Hogankamp’s biggest win of her career, by far, was over former slam champion Svetlana Kuznetsova in more than four hours in a Fed Cup match this year, the longest in the history of the competition. If that was an earthquake, this was at least an earth tremor.

A distraught Watson said: “I was very ill today. I’ve had a fever the last three days. Playing in this heat is almost impossible when you feel that bad. I was struggling to breathe and my back was just, I don’t know exactly what it is.

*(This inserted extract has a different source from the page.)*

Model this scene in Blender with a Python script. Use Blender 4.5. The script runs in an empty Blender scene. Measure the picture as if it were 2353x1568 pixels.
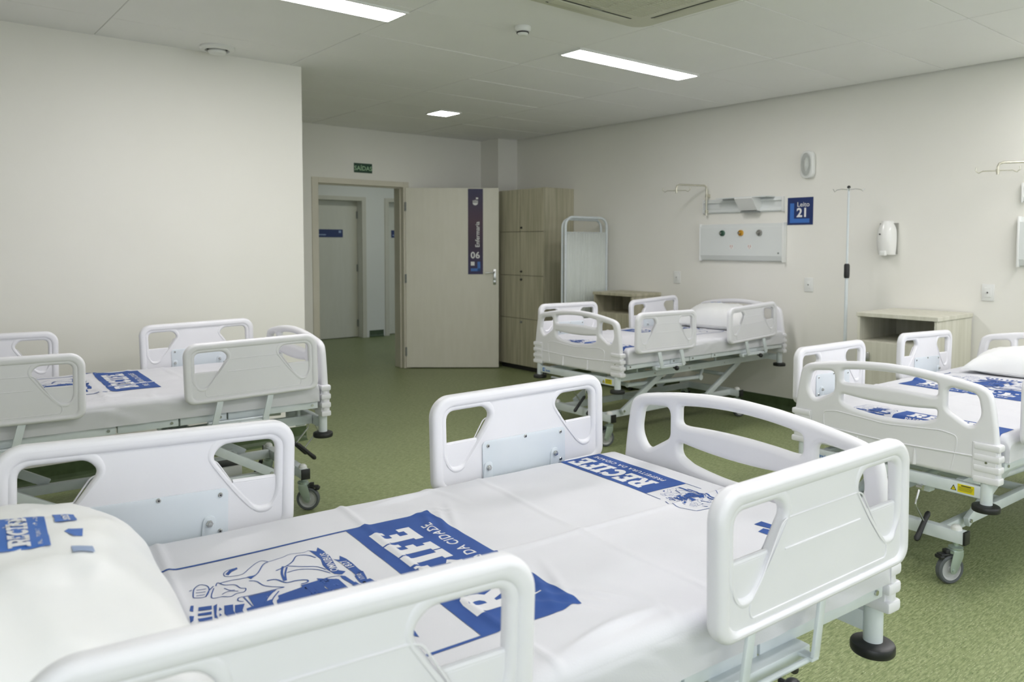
import bpy, bmesh, math, random
from mathutils import Vector, Matrix, Euler, noise
from mathutils.geometry import tessellate_polygon
random.seed(7)
sc = bpy.context.scene
COL = sc.collection
PI = math.pi

# ---------------------------------------------------------------- camera
cam_d = bpy.data.cameras.new('camera')
cam = bpy.data.objects.new('camera', cam_d); COL.objects.link(cam); sc.camera = cam
yaw, pitch, roll = 0.68421, 0.0554, 0.00123
fw = Vector((math.sin(yaw)*math.cos(pitch), math.cos(yaw)*math.cos(pitch), -math.sin(pitch)))
rt = Vector((math.cos(yaw), -math.sin(yaw), 0)); up = rt.cross(fw)
r2 = rt*math.cos(roll)+up*math.sin(roll); u2 = -rt*math.sin(roll)+up*math.cos(roll)
M = Matrix((r2, u2, -fw)).transposed().to_4x4(); M.translation = Vector((0, 0, 1.4387))
cam.matrix_world = M
cam_d.sensor_width = 36; cam_d.lens = 36*1767.43/2353; cam_d.shift_y = -(784-661.3)/2353
cam_d.clip_start = 0.05
cam_d.dof.use_dof = True; cam_d.dof.focus_distance = 2.45; cam_d.dof.aperture_fstop = 4.5

# ---------------------------------------------------------------- light and exposure
sc.view_settings.view_transform = 'Standard'; sc.view_settings.look = 'None'
sc.view_settings.gamma = 1; sc.view_settings.use_curve_mapping = False
sc.view_settings.exposure = 0.30
LED = 26.0            # strength of the ceiling panels
w = bpy.data.worlds.new('sky'); sc.world = w; w.use_nodes = True
w.node_tree.nodes['Background'].inputs[0].default_value = (0.75, 0.87, 1.0, 1)
w.node_tree.nodes['Background'].inputs[1].default_value = 0.6
def area(name, loc, rot, sx, sy, power, color):
    l = bpy.data.lights.new(name, 'AREA'); l.shape = 'RECTANGLE'; l.size = sx; l.size_y = sy
    l.energy = power; l.color = color
    o = bpy.data.objects.new(name, l); o.location = loc; o.rotation_euler = rot; COL.objects.link(o); return o
# daylight through the two windows of the wall behind the camera
area('window_daylight', (4.3, -3.72, 1.50), (PI/2, 0, 0), 2.8, 1.4, 34, (0.90, 0.94, 1.0))
area('window_daylight', (0.6, -3.72, 1.50), (PI/2, 0, 0), 2.0, 1.4, 8, (0.90, 0.94, 1.0))
area('window_daylight', (-1.12, -1.5, 1.5), (0, -PI/2, 0), 1.4, 3.0, 36, (0.90, 0.94, 1.0))  # side window is made up, added to brighten the right wall

# ---------------------------------------------------------------- materials
def mat(name, col, rough=0.5, metal=0.0, **kw):
    m = bpy.data.materials.new(name); m.use_nodes = True
    b = m.node_tree.nodes['Principled BSDF']
    b.inputs['Base Color'].default_value = (*col, 1); b.inputs['Roughness'].default_value = rough
    b.inputs['Metallic'].default_value = metal
    for k, v in kw.items(): b.inputs[k.replace('_', ' ')].default_value = v
    return m
def nodes(m): return m.node_tree.nodes, m.node_tree.links, m.node_tree.nodes['Principled BSDF']
def add_noise(m, c1, c2, scale=(1, 1, 1), nscale=5, detail=4, bump=0.0, bscale=None, lo=0.35, hi=0.65, coord='Object'):
    N, L, B = nodes(m)
    tc = N.new('ShaderNodeTexCoord'); mp = N.new('ShaderNodeMapping'); mp.inputs['Scale'].default_value = scale
    L.new(tc.outputs[coord], mp.inputs[0])
    nz = N.new('ShaderNodeTexNoise'); nz.inputs['Scale'].default_value = nscale; nz.inputs['Detail'].default_value = detail
    L.new(mp.outputs[0], nz.inputs['Vector'])
    cr = N.new('ShaderNodeValToRGB'); cr.color_ramp.elements[0].position = lo; cr.color_ramp.elements[1].position = hi
    cr.color_ramp.elements[0].color = (*c1, 1); cr.color_ramp.elements[1].color = (*c2, 1)
    L.new(nz.outputs[0], cr.inputs[0]); L.new(cr.outputs[0], B.inputs['Base Color'])
    if bump:
        n2 = nz
        if bscale:
            n2 = N.new('ShaderNodeTexNoise'); n2.inputs['Scale'].default_value = bscale; n2.inputs['Detail'].default_value = 3
            L.new(tc.outputs[coord], n2.inputs['Vector'])
        bp = N.new('ShaderNodeBump'); bp.inputs['Strength'].default_value = bump; bp.inputs['Distance'].default_value = 0.002
        L.new(n2.outputs[0], bp.inputs['Height']); L.new(bp.outputs[0], B.inputs['Normal'])
    return m
WHITE = mat('white_plastic', (0.78, 0.795, 0.81), 0.34)
add_noise(WHITE, (0.79, 0.79, 0.825), (0.805, 0.805, 0.84), nscale=8, bump=0.08, bscale=900)
METAL = mat('powder_coated_steel', (0.66, 0.72, 0.74), 0.32); add_noise(METAL, (0.63, 0.69, 0.71), (0.69, 0.74, 0.76), nscale=12)
PLATE = mat('painted_plate', (0.68, 0.74, 0.79), 0.35); add_noise(PLATE, (0.67, 0.73, 0.78), (0.70, 0.75, 0.80), nscale=9)
CHROME = mat('zinc_steel', (0.55, 0.56, 0.55), 0.22, 1.0)
BLACK = mat('black_rubber', (0.012, 0.013, 0.014), 0.42)
TYRE = mat('grey_tyre', (0.09, 0.10, 0.105), 0.6)
HUB = mat('wheel_hub_plastic', (0.45, 0.46, 0.46), 0.35)
FORK = mat('fork_steel', (0.42, 0.50, 0.46), 0.28, 0.6)
SHEET = mat('cotton_sheet', (0.66, 0.665, 0.70), 0.85); add_noise(SHEET, (0.65, 0.655, 0.69), (0.675, 0.68, 0.715), nscale=6, bump=0.12, bscale=350)
BLUE = mat('blue_print', (0.022, 0.075, 0.29), 0.8); add_noise(BLUE, (0.020, 0.070, 0.275), (0.026, 0.084, 0.31), nscale=14)
PRINTW = mat('sheet_white_lettering', (0.70, 0.705, 0.73), 0.85)
FAINT = mat('faded_blue_print', (0.33, 0.42, 0.62), 0.8)
PILLOW = mat('white_pillow_cover', (0.84, 0.85, 0.85), 0.38); add_noise(PILLOW, (0.82, 0.835, 0.84), (0.86, 0.865, 0.86), nscale=5, bump=0.15, bscale=28)
BPIL = mat('bright_blue_print', (0.045, 0.15, 0.50), 0.6)
WALL = mat('wall_paint', (0.82, 0.81, 0.755), 0.6); add_noise(WALL, (0.81, 0.80, 0.745), (0.83, 0.82, 0.77), nscale=1.2, bump=0.1, bscale=220)
CEIL = mat('ceiling_board', (0.86, 0.86, 0.85), 0.8); add_noise(CEIL, (0.855, 0.855, 0.845), (0.87, 0.87, 0.86), nscale=2.0, bump=0.08, bscale=150)
TBAR = mat('ceiling_tee_bar', (0.60, 0.61, 0.58), 0.5)
GAPM = mat('ceiling_void', (0.07, 0.07, 0.065), 0.9)
COVE = mat('green_cove_base', (0.055, 0.085, 0.035), 0.4); add_noise(COVE, (0.05, 0.078, 0.03), (0.065, 0.10, 0.042), nscale=20)
DOORM = mat('door_laminate', (0.72, 0.70, 0.60), 0.45); add_noise(DOORM, (0.71, 0.69, 0.59), (0.735, 0.715, 0.62), scale=(6, 6, 1), nscale=3)
JAMB = mat('door_casing', (0.66, 0.635, 0.53), 0.5); add_noise(JAMB, (0.65, 0.62, 0.52), (0.68, 0.65, 0.55), nscale=4)
WOOD = mat('pale_oak_laminate', (0.50, 0.46, 0.34), 0.5)
add_noise(WOOD, (0.38, 0.36, 0.25), (0.56, 0.53, 0.40), scale=(14, 14, 0.7), nscale=2.2, detail=6, lo=0.3, hi=0.7)
WOODL = mat('light_oak_laminate', (0.62, 0.60, 0.50), 0.5)
add_noise(WOODL, (0.56, 0.55, 0.45), (0.68, 0.67, 0.58), scale=(14, 14, 0.7), nscale=2.2, detail=6, lo=0.3, hi=0.7)
CURT = mat('screen_curtain', (0.66, 0.70, 0.66), 0.8); add_noise(CURT, (0.65, 0.69, 0.65), (0.68, 0.72, 0.68), nscale=8)
NAVY = mat('sign_navy', (0.012, 0.030, 0.13), 0.35)
SBLUE = mat('sign_light_blue', (0.045, 0.16, 0.50), 0.35)
SWHITE = mat('sign_white', (0.80, 0.80, 0.80), 0.4)
SGREEN = mat('exit_sign_green', (0.012, 0.055, 0.03), 0.4)
SGLOW = mat('exit_sign_letters', (0.40, 0.62, 0.38), 0.5)
YEL = mat('label_yellow', (0.72, 0.62, 0.01), 0.45)
LOGO = mat('logo_blue', (0.02, 0.17, 0.55), 0.4)
INK = mat('label_ink', (0.05, 0.05, 0.03), 0.6); OLIVE = mat('label_small_print', (0.30, 0.27, 0.02), 0.6)
GOLD = mat('amber_outlet', (0.60, 0.33, 0.03), 0.35); DKGREEN = mat('green_outlet', (0.05, 0.12, 0.08), 0.4); GREYO = mat('grey_outlet', (0.30, 0.30, 0.27), 0.4)
RED = mat('socket_red', (0.60, 0.40, 0.37), 0.5)
BRASS = mat('satin_tube', (0.62, 0.60, 0.50), 0.25, 0.7)
FIXT = mat('fixture_white', (0.78, 0.79, 0.77), 0.3)
PANELM = mat('aluminium_panel', (0.72, 0.75, 0.74), 0.35)
ACM = mat('cassette_cream', (0.58, 0.58, 0.47), 0.5)
DARK = mat('dark_slot', (0.03, 0.03, 0.03), 0.6)
GREYM = mat('grey_plastic', (0.22, 0.24, 0.23), 0.4)
GLASS = mat('clear_cover', (0.9, 0.92, 0.9), 0.08, 0, Transmission_Weight=0.85, IOR=1.3)
# door sign: navy fading to plum in the middle, a print of its own
PLUM = mat('door_sign_print', (0.03, 0.02, 0.10), 0.45)
N, L, B = nodes(PLUM)
tc = N.new('ShaderNodeTexCoord'); sx = N.new('ShaderNodeSeparateXYZ'); L.new(tc.outputs['Generated'], sx.inputs[0])
cr = N.new('ShaderNodeValToRGB'); e = cr.color_ramp.elements
e[0].position = 0.0; e[0].color = (0.030, 0.026, 0.10, 1); e[1].position = 1; e[1].color = (0.028, 0.026, 0.085, 1)
for p_, c_ in ((0.35, (0.040, 0.022, 0.050, 1)), (0.62, (0.070, 0.032, 0.058, 1)), (0.8, (0.05, 0.03, 0.07, 1))):
    q = e.new(p_); q.color = c_
L.new(sx.outputs['Z'], cr.inputs[0]); L.new(cr.outputs[0], B.inputs['Base Color'])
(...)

I’ve gone to see the doctor and I’m going to get some blood tests done and try to figure out what it was.”

Robson, while not at her whizz-bang best, left Flushing Meadows in 2013 satisfied with reaching the third round against Li Na, whom she had beaten at the same stage in 2012, which catapulted her into mainstream attention.

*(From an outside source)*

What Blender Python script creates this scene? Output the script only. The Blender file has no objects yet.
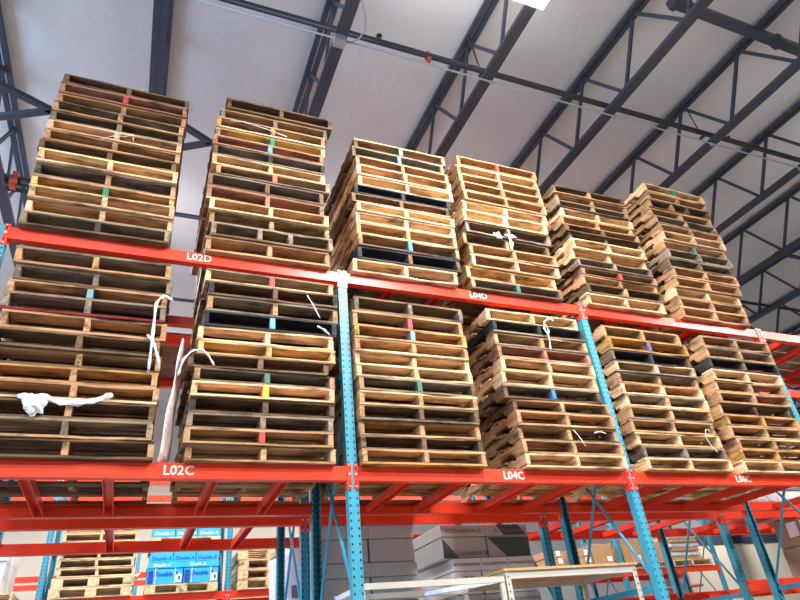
import bpy, bmesh, math, random
from mathutils import Vector, Matrix
rnd = random.Random(7)
scene = bpy.context.scene
COL = scene.collection

# ------------------------------------------------------------------ camera
cam_data = bpy.data.cameras.new('camera')
cam_data.sensor_width = 36.0
cam_data.lens = 606.14 / 800 * 36.0
cam_data.clip_end = 300
cam = bpy.data.objects.new('camera', cam_data)
COL.objects.link(cam)
yaw, pitch, roll = 0.433273874, 0.548100198, -0.110856045
f = Vector((math.sin(yaw)*math.cos(pitch), math.cos(yaw)*math.cos(pitch), math.sin(pitch)))
r = Vector((math.cos(yaw), -math.sin(yaw), 0)); u = r.cross(f)
cr, sr = math.cos(roll), math.sin(roll)
R_, U_ = cr*r + sr*u, -sr*r + cr*u
CAM = Vector((-1.38476, -4.12569, 1.55))
cam.matrix_world = Matrix(((R_.x, U_.x, -f.x, CAM.x), (R_.y, U_.y, -f.y, CAM.y), (R_.z, U_.z, -f.z, CAM.z), (0, 0, 0, 1)))
scene.camera = cam

# ------------------------------------------------------------------ world, exposure
world = bpy.data.worlds.new('world'); scene.world = world; world.use_nodes = True
wb = world.node_tree.nodes['Background']
wb.inputs[0].default_value = (0.80, 0.88, 1.0, 1); wb.inputs[1].default_value = 0.06
scene.view_settings.view_transform = 'Standard'
scene.view_settings.look = 'None'
scene.view_settings.exposure = 0.0
scene.view_settings.gamma = 1.0
scene.view_settings.use_curve_mapping = False
LAMP_W = 365.0
def area(name, loc, rot, sx, sy, power, color=(1, 1, 1)):
    l = bpy.data.lights.new(name, 'AREA'); l.shape = 'RECTANGLE'; l.size = sx; l.size_y = sy; l.energy = power; l.color = color
    o = bpy.data.objects.new(name, l); COL.objects.link(o); o.location = loc; o.rotation_euler = rot
    return o
# added fill lights standing in for daylight, behind and left of the camera
area('rear_fill_light', (-3.0, -13.0, 2.6), (math.radians(90), 0, 0), 14, 5.0, 90, (0.90, 0.95, 1.0))
area('side_fill_light', (-13.0, -1.0, 3.0), (math.radians(90), 0, math.radians(-90)), 8, 5.5, 1900, (0.50, 0.68, 1.0))

# ------------------------------------------------------------------ materials
def mat(name, color, rough=0.5, metal=0.0, noise=None, bump=None, spec=0.5, alpha=None):
    m = bpy.data.materials.new(name); m.use_nodes = True
    nt = m.node_tree; b = nt.nodes['Principled BSDF']
    b.inputs['Base Color'].default_value = (*color, 1); b.inputs['Roughness'].default_value = rough
    b.inputs['Metallic'].default_value = metal; b.inputs['Specular IOR Level'].default_value = spec
    tc = nt.nodes.new('ShaderNodeTexCoord')
    if noise:
        sc, amt = noise
        n = nt.nodes.new('ShaderNodeTexNoise'); n.inputs['Scale'].default_value = sc; n.inputs['Detail'].default_value = 6
        nt.links.new(tc.outputs['Object'], n.inputs['Vector'])
        mr = nt.nodes.new('ShaderNodeMapRange'); mr.inputs[1].default_value = .3; mr.inputs[2].default_value = .7
        mr.inputs[3].default_value = 1-amt; mr.inputs[4].default_value = 1+amt
        nt.links.new(n.outputs['Fac'], mr.inputs[0])
        v = nt.nodes.new('ShaderNodeVectorMath'); v.operation = 'SCALE'; v.inputs[0].default_value = color
        nt.links.new(mr.outputs[0], v.inputs['Scale']); nt.links.new(v.outputs[0], b.inputs['Base Color'])
    if bump:
        sc, st = bump
        n2 = nt.nodes.new('ShaderNodeTexNoise'); n2.inputs['Scale'].default_value = sc; n2.inputs['Detail'].default_value = 4
        nt.links.new(tc.outputs['Object'], n2.inputs['Vector'])
        bp = nt.nodes.new('ShaderNodeBump'); bp.inputs['Strength'].default_value = st; bp.inputs['Distance'].default_value = .05
        nt.links.new(n2.outputs['Fac'], bp.inputs['Height']); nt.links.new(bp.outputs[0], b.inputs['Normal'])
    return m

def wood(name, axis):
    """wood whose colour comes from the object, with grain along one axis, knots and dirt"""
    m = bpy.data.materials.new(name); m.use_nodes = True
    nt = m.node_tree; N = nt.nodes.new; L = nt.links.new; b = nt.nodes['Principled BSDF']
    b.inputs['Roughness'].default_value = 0.75; b.inputs['Specular IOR Level'].default_value = 0.2
    tc = N('ShaderNodeTexCoord'); oi = N('ShaderNodeObjectInfo')
    off = N('ShaderNodeVectorMath'); off.operation = 'ADD'
    comb = N('ShaderNodeVectorMath'); comb.operation = 'SCALE'; comb.inputs[0].default_value = (37, 53, 71)
    L(oi.outputs['Random'], comb.inputs['Scale']); L(tc.outputs['Object'], off.inputs[0]); L(comb.outputs[0], off.inputs[1])
    mp = N('ShaderNodeMapping'); mp.inputs['Scale'].default_value = (2.2, 45, 45) if axis == 'x' else (45, 2.2, 45)
    L(off.outputs[0], mp.inputs[0])
    g = N('ShaderNodeTexNoise'); g.inputs['Scale'].default_value = 1; g.inputs['Detail'].default_value = 5; g.inputs['Distortion'].default_value = .6
    L(mp.outputs[0], g.inputs['Vector'])
    mr = N('ShaderNodeMapRange'); mr.inputs[1].default_value = .3; mr.inputs[2].default_value = .7; mr.inputs[3].default_value = .62; mr.inputs[4].default_value = 1.25
    L(g.outputs['Fac'], mr.inputs[0])
    d = N('ShaderNodeTexNoise'); d.inputs['Scale'].default_value = 5.5; d.inputs['Detail'].default_value = 8; d.inputs['Roughness'].default_value = .65
    mp2 = N('ShaderNodeMapping'); mp2.inputs['Scale'].default_value = (.6, 1.6, 2) if axis == 'x' else (1.6, .6, 2)
    L(off.outputs[0], mp2.inputs[0]); L(mp2.outputs[0], d.inputs['Vector'])
    mr2 = N('ShaderNodeMapRange'); mr2.inputs[1].default_value = .33; mr2.inputs[2].default_value = .53; mr2.inputs[3].default_value = .22; mr2.inputs[4].default_value = 1.0
    L(d.outputs['Fac'], mr2.inputs[0])
    mul = N('ShaderNodeMath'); mul.operation = 'MULTIPLY'; L(mr.outputs[0], mul.inputs[0]); L(mr2.outputs[0], mul.inputs[1])
    sc = N('ShaderNodeVectorMath'); sc.operation = 'SCALE'; L(oi.outputs['Color'], sc.inputs[0]); L(mul.outputs[0], sc.inputs['Scale'])
    L(sc.outputs[0], b.inputs['Base Color'])
    bp = N('ShaderNodeBump'); bp.inputs['Strength'].default_value = .35; bp.inputs['Distance'].default_value = .004
    L(g.outputs['Fac'], bp.inputs['Height']); L(bp.outputs[0], b.inputs['Normal'])
    return m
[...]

However, the weakened left wrist which would become a still greater problem for her the following year was even then an uncomfortable distraction and her return – against her compatriot Naomi Broady – was another test of her resolve.

Over two hours and 29 minutes in the warm and breezeless late afternoon sun, Robson and Broady played out a British tableau but there would be no fairytale ending for Robson this time. She had done well to even get here after years of rehab and operations on her wrist. Her last effort was a backhand that drifted long. Now it is Broady’s turn to deliver a story. Although a little erratic, she was well worth her 6-7, 6-3, 6-4 win.

“I didn’t impose myself enough in the rallies,” lamented Robson. “She is tough to play against and she serves well but I had a couple of chances and put myself in the right position and then took my foot off the pedal.”